Вопрос этот был задан еле слышным заговорщицким шепотом, и Тито, невольно глянув на мачеху, подавил вздох.
— Я слишком беден для изумрудов, — так же тихо ответил он.
Серебро пряжки сияло в солнечных лучах, и фиолетовый камень, прижимаясь к потрепанной ткани дорожного плаща, окрашивал ее в имперский пурпур, но кто сейчас смотрел на украшения?
— Ага! — голос маэстро Фернандо звучал не громче чем шипение Змия в Эдеме, но едва ли менее искушающе. — Это изменится, сеньор, это изменится. Я готов… да, я готов предложить вам некоторый кредит…
Дон Херонимо был немолод, а его супруга до сих пор не осчастливила его даже намеком на продолжение рода, и внезапное усыновление внебрачного ребенка указывало, казалось, на отсутствие надежд обзавестись законным.
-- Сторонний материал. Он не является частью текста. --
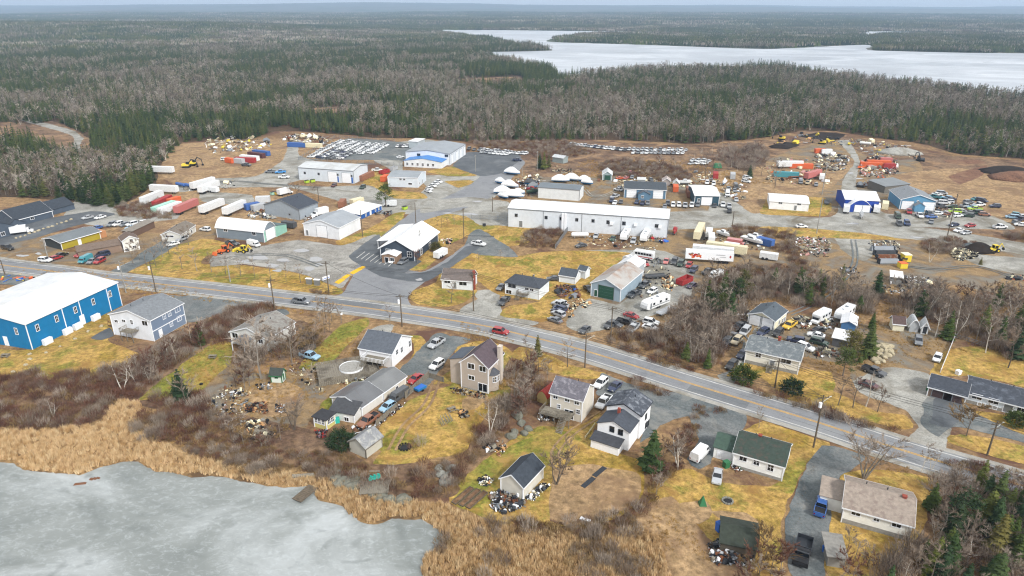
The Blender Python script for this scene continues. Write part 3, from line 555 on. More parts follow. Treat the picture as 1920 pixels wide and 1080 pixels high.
def deck(bd, side, x0, x1, d_, z, rail='greywood', floor='greywood', stairs=None, posts=True):
    """raised timber deck on the front (d_ metres deep) with rail and optional stairs at x"""
    f = MB(); n = int((x1 - x0) / .3)
    for i in range(n): f.box(x0 + i * (x1 - x0) / n, x0 + (i + .9) * (x1 - x0) / n, -d_, -.1, z - .06, z)
    rl = MB(); ps = []
    for x in (x0, x1): rl.box(x - .04, x + .04, -d_, -.1, z + .9, z + .98)
    rl.box(x0, x1, -d_ - .04, -d_ + .04, z + .98, z + 1.04)
    k = int((x1 - x0) / .35)
    for i in range(k + 1): rl.box(x0 + i * (x1 - x0) / k - .03, x0 + i * (x1 - x0) / k + .03, -d_ - .03, -d_ + .03, z, z + .98)
    k = int(d_ / .4)
    for x in (x0, x1):
        for i in range(k): rl.box(x - .03, x + .03, -d_ + (i + .5) * d_ / k - .03, -d_ + (i + .5) * d_ / k + .03, z, z + .9)
    T = {'f': Matrix.Identity(4), 'l': Matrix.Translation((0, bd['D'], 0)) @ Matrix.Rotation(-PI / 2, 4, 'Z'), 'r': Matrix.Translation((bd['W'], 0, 0)) @ Matrix.Rotation(PI / 2, 4, 'Z')}[side]
    dk = link('deck', f.mesh('deck', floor), bd['root']); dk.matrix_local = T
    link('railing', rl.mesh('railing', rail), dk)
    pb = MB(); pb.box(-.07, .07, -d_ + .05, -d_ + .19, 0, z - .06); pm = pb.mesh('support', floor)
    for x in (x0 + .1, (x0 + x1) / 2, x1 - .1): link('support', pm, dk, (x, 0, 0))
    if stairs is not None:
        sb = MB(); ns = max(3, int(z / .2))
        for i in range(ns): sb.box(stairs - .6, stairs + .6, -d_ - (i + 1) * .28, -d_ - i * .28 - .02, z - (i + 1) * z / (ns + 1) - .05, z - (i + 1) * z / (ns + 1))
        for x in (stairs - .65, stairs + .65): sb.cyl((x, -d_, z - .1), (x, -d_ - ns * .28, .1), .06, n=4); sb.cyl((x, -d_, z + .9), (x, -d_ - ns * .28, .95), .04, n=4)
        link('stairs', sb.mesh('stairs', floor), dk)
def W_(x, y, z=1.2, w_=1.1, h_=1.2, side='f', **k): return (side, x, y, w_, h_)
Wn = lambda x, y, w_=1.1, h_=1.2, s='f': (s, x, y, w_, h_)
Dr = lambda x, y, s='f', c='white', w_=1.0, h_=2.1: (s, x, y, w_, h_, 'door', 'white', c)
Gd = lambda x, y, w_=3.6, h_=3.4, s='f', c='white': (s, x, y, w_, h_, 'garage_door', 'steel', c)
plain('blue', '2b62b0', .5); plain('dgreen', '1f4a3a', .6); plain('dbrown', '4a3b3b', .6); plain('dark', '2b2f35', .6); plain('brick', '8a4436', .9); plain('bluewall', '1f6fa8', .6); plain('mint', '8fc4b4', .6)
plain('siding_tan', 'b5a99e', .7); plain('cream', 'e6dfbf', .6); plain('yellowt', 'd8c13e', .6); plain('redp', 'a82018', .5); plain('greenp', '2f6b46', .5); plain('tarp_blue', '2a62b8', .5); plain('orange', 'd0632c', .6); plain('brown', '6e4a34', .8)
BL = {}
B = building
# --- left side ---
x = B('warehouse', 'big bright blue metal warehouse with a white roof at the left edge', 'warehouse', a=(47, 608), b=(219, 530), d=(-70, 576), g=('a', (58, 656)), rise=1.6, wall='0f73a8', ribs=('X', 4), rm='metaly', rc='d3d6d9', stain='bfc1c0', over=.3,
      ops=[Wn(70, 614.6, .8, 1.7), Wn(106, 597.5, .8, 1.7), Wn(141, 581, .8, 1.7), Wn(174.6, 565.6, .8, 1.7), Wn(206, 551, .8, 1.7), Dr(155, 601, w_=1.3, h_=2.6), Wn(30.5, 621, .8, 1.7, 'l'), Dr(13, 644, 'l', w_=1.2, h_=2.4)])
BL['blue'] = x
for px in (121, 156, 213):
    s, z = hit(x, 'f', px, 600); tb = MB(); tb.box(s - .12, s + .12, -.07, 0, 0, x['h']); link('downpipe', tb.mesh('downpipe', 'white'), x['root'])
for px, py in ((85, 640), (123, 621.5), (142, 612), (176, 597)):
    s, z = hit(x, 'f', px, py); ab = MB(); ab.box(s - 1.2, s + 1.2, -1.3, -.3, 0, 1.6); ab.box(s - .8, s + .8, -1.4, -1.3, .3, 1.3)
    a_ = link('ac_unit', ab.mesh('ac_unit', 'white'), None); a_.matrix_world = x['M']; a_['label'] = 'white air handling cabinet at the foot of the blue warehouse wall'; a_['category'] = 'air conditioner'; a_['group'] = 'cabinets along the blue warehouse'; ORD.append(a_)
    a_.location = x['M'] @ Vector((s, -.8, 0)); a_.data.transform(Matrix.Translation((-s, .8, 0)))
for k in range(2):
    s = x['W'] - 9 - k * 16; wingbox(x, s, s + 5, x['D'], x['D'] + 1.8, x['h'] - 1.2, '0f73a8', 'e6e8ea', 'shed_b', .5, rm='metal', name='rear_canopy')
x = B('apartment_house', 'two storey house, white gable side and blue grey front, beside the blue warehouse', 'house', a=(281, 601), b=(342, 569), d=(203, 590), g=('a', (287.5, 640)), rise=2.0, wall='dfe4ea', rc='7d8287',
      ops=[Wn(307.5, 593.5, .9, 1.3), Wn(317.5, 588, .9, 1.3), Wn(332.5, 580, 1.6, 1.4), Wn(321, 607.5, .9, 1.2), Wn(336, 597, 1.4, 1.3), Dr(300, 618), Wn(218, 602, 1.1, .7, 'l'), Wn(232, 601.5, 1.1, .7, 'l'), Wn(247, 604, .8, 1.2, 'l'), Wn(271.5, 606, 1.7, 1.3, 'l'), Dr(236, 625, 'l')])
fb = MB(); fb.box(.12, x['W'] - .12, -.035, -.004, .1, x['h'] - .1); link('front_siding', fb.mesh('front_siding', wallm('76869c')), x['root']); tb = MB(); tb.box(0, x['W'], -.06, -.036, 2.7, 2.95); link('band_trim', tb.mesh('band_trim', 'white'), x['root'])
deck(x, 'l', x['D'] * .38, x['D'] * .68, 2.6, 2.8)
x = B('office_building', 'dark slate blue building with white trim behind the boulder row, top left', 'building', a=(29, 413), b=(97, 395), dep=13, g=('b', (98, 407)), rise=3.4, wall='4f5a68', rc='3c434c', rm='shingle', ops=[Wn(60, 408, 1.4, 1.4)])
wingbox(x, x['W'] + .02, x['W'] + 12, 3, 14, x['h'] - .5, '4f5a68', '3c434c', 'gable_u', 2.6)
wingbox(x, -22, -6, -9, 6, x['h'] + .5, '4f5a68', '3c434c', 'gable_v', 4.2, ops=((-16, 3.4, 1.8, 1.4, 'window', 'glass'), (-16, 1.4, 1.8, 1.3, 'window', 'glass'), (-11, 1.5, 1.4, 1.3, 'window', 'glass')))
wingbox(x, -6, .5, -4.5, 2, x['h'] - .3, '4f5a68', '3c434c', 'gable_v', 2.0, ops=((-3, 1.4, 1.4, 1.4, 'window', 'glass'),))
x = B('shop_building', 'long low building with a yellow front, black end wall and grey roof', 'building', a=(113.5, 454.6), b=(186, 434), d=(76, 449), g=('a', (114.6, 469)), rise=1.0, wall='3a3f3f', ribs=('Z', 3), rc='6d7478', rm='metal', over=.6, ops=[Dr(150, 456)])
fb = MB(); fb.box(.1, x['W'] - .1, -.04, -.004, .1, x['h'] - .1); link('front_siding', fb.mesh('front_siding', wallm('a8982f')), x['root']); fb = MB(); fb.box(x['W'] + .02, x['W'] + 2.6, .2, 5, .1, x['h'] - .3); link('end_annex', fb.mesh('end_annex', wallm('b9855c')), x['root'])
x = B('cottage', 'small white cottage with a brown roof between the bare trees and the road', 'house', a=(229, 452), b=(258, 447), d=(225, 444), g=('a', (232, 473)), rise=1.4, roof='gable_v', wall='dedcd4', rc='6f5f55', ops=[Wn(246, 451, 1.0, 1.1), Wn(237, 469, 1.2, .9), Wn(252, 463, 1, 1)])
wingbox(x, -14, -.4, 1.5, 9, 2.6, '8a7565', '76675c', 'gable_u', 1.2)
x = B('bungalow', 'pale bungalow with a grey brown roof at the top of the side drive', 'house', a=(338, 440), b=(365, 422), d=(307, 437), g=('a', (341, 453)), rise=1.5, wall='d4d3cc', rc='7b7369', ops=[Wn(345, 444, 1.4, 1.1), Wn(352, 439, 1.4, 1.1), Wn(359, 434, 1.2, 1.1), Wn(318, 443, 3, .6, 'l')])
x = B('storage_shed', 'long narrow flat brown shed beside the row of parked cars', 'shed', a=(247, 434), b=(288.5, 414.6), dep=4, h=2.6, roof='flat', wall='6b564a', rc='8c857c', trim=None)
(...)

Заплатит ли в итоге младший Эрнандес, его ли отец — в случае, если содержание, которое он выделит сыну, окажется слишком скудным — или его вдова, которой придется в итоге платить по счетам мужа, какая разница? Донья Асунсьон поняла бы сразу. Тито не понял ничего кроме главного.
— Тогда… Тогда покажите ей изумруды, — прошептал он.
Маэстро Фернандо сглотнул — и развернулся к подмастерью.
— Принеси изумрудный гарнитур, — велел он.
— Но…
— Ах, да! — никто не сказал бы по тону ювелира, что изумрудный гарнитур пока существовал по большей части в его воображении. — Простите, донья Асунсьон, серьги пожелала видеть супруга господина губернатора… Но подвеска! Есть же подвеска! Неси!
Подмастерье метнулся в мастерскую и вернулся с другим подносом, на котором мерцал весенней зеленью тонкой работы кулон с крупным камнем, оттененным рамкой из алмазов, оправленных в бледное золото. Работа была не закончена, и надеть кулон на цепочку еще было невозможно, но ювелира это не смутило:
— Как раз для вашей кожи, донья Асунсьон! Донья Мария слишком смугла… Вот, взгляните! Зеркало, болван! А вы приложите, приложите… вот сюда…
Он сунул юноше кулон и потыкал себя в грудь пониже ключиц, указывая, где, по его мнению, следовало приложить кулон к матово-бледной коже красавицы.
Воистину, маэстро Фернандо умел читать в человеческих душах не хуже черта — только торговал не ими.
Поделиться402021-10-14 17:23:51
Переходить дорогу супруге господина губернатора было, разумеется, в высшей степени неразумно. Пусть та была гораздо старше доньи Асунсьон годами и далеко не так красива, но достопочтенная дама, происходящая из знатного испанского рода, скорее, умерла бы, нежели дозволила кому-то из женщин Гаваны иметь драгоценные камни крупнее и чище, нежели у нее. По слухам, такая гордость дорого обходится ее супругу…
- Жаль, - вздохнула она, мысленно попрощавшись с изумрудными серьгами, которые пошли бы ей больше, чем донье Марии, которая и впрямь была слишком смугла, не смотря на все старания.
Впрочем, молодость и белизна кожи молодой испанки были украшением куда более ценным, чем все изумруды, и донья Асуньсон это понимала. А потому и не впадала в грех жадности.
- Тогда покажите подвеску, дон Фернандо, впрочем, вы и из песка морского создадите истинный шедевр…
Дон Фернандо зарделся от удовольствия.
Зарделся и его подмастерье, возможно, из гордости за своего патрона, а, может быть, из-за того, что не мог оторвать глаз от того места, где, по мнению маэстро, должна была красоваться подвеска.
Конечно, строгая испанская мода вот уж более полувека диктовала дамам крой нарядов, больше подходивших для статуй святых – высокий ворот, пышные рукава, грудь и талия стянуты корсетом, юбка колоколом, но то Испания, а это Гавана. Вольный соленый ветер с моря ласкал обнаженные золотистые плечи торговок, рабынь, обитательниц борделей, и даже строгие матроны перешивали наряды так, чтобы не задохнуться от жары.
Изумруд подрагивал в смуглых пальцах Антонио, казался живым – вечное колдовство драгоценных камней, вышедших из-под руки настоящего мастера, а дон Фернандо был настоящим мастером…
- Я возьму эти две пряжки. С гранатом, и… как вы сказали?
- Восточным аметистом…
- Да, с ним.
- Отличный выбор, ваш вкус безупречен, донья Асунсьон, но взгляните же на изумруд!